Nearly 200 countries agreed to a climate deal this weekend, ending two weeks of bitter, hard-fought negotiations with developed countries agreeing to provide US$300 billion annually by 2035 to poorer countries to help them cope with the increasing threat of climate change, reports CNN.

The contentious deal nearly fell through at the last minute on Saturday when two groups representing some of the most vulnerable nations – the Alliance of Small Island States and the Least Developed Countries – walked out. They later returned, the deal passed, but many remain highly critical. Under the target, the developing world should receive at least US$1.3 trillion a year in funding by 2035 but only US$300 billion of that will come in the form these nations are most in need of: grants and low-interest loans. The rest will have to come from private investors and other sources, none of which have been agreed upon. Economists estimate that the full US$1.3 trillion is needed to help developing countries cope with a crisis they had little role in causing.

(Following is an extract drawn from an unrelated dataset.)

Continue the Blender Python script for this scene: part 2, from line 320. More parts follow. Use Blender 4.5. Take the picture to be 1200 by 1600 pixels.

“Rich countries spent 150 years appropriating the world’s atmospheric space, 33 years loitering on climate action, and three years negotiating [a financial settlement] without putting numbers on the table,” Claudio Angelo of Observatorio do Clima in Brazil, told the Guardian. “Now, with the help of an incompetent COP presidency and using the forthcoming Trump administration as a threat, they force developing countries to accept a deal that not only doesn’t represent any actual new money but also may increase their debt.”

[See more: The economic cost of climate change may be far higher than previously thoughts]

Criticism of the summit started long before representatives met in Baku. Host country Azerbaijan relies almost entirely on oil and gas, which account for 90 percent of its exports, and COP President Mukhtar Babayev, the country’s environment minister, is a veteran of the state-oil company. At the summit itself, fossil fuel interests were highly visible with more than 1,700 lobbyists or industry players registered to attend, outnumbering nearly all country delegations.

Worse still, the Guardian reports that Saudi Arabian delegate Basel Alsubaity, a member of the energy ministry and lead on the Just Transition Work Program (JTWP), was allowed to edit a negotiating text – a break in the normal practice under which such texts are circulated only as non-editable PDF documents. One of the changes involved the deletion of a section encouraging parties to consider “just transition pathways” in developing and implementing their low emission strategies. According to the UN, a just transition pathway reflects each country’s “historical responsibilities for climate change and environmental degradation.”

Catherine Abreu, director of the International Climate Politics Hub and a COP veteran, told the Guardian, “This kind of behaviour from a presidency [giving one party editing access] risks placing this entire COP in jeopardy.” Such an outcome would benefit Saudi Arabia, which has a “30-year record of … seeking to ensure UN climate talks achieve as little as possible, as slowly as possible,” according to a 2023 report by the Climate Social Science Network.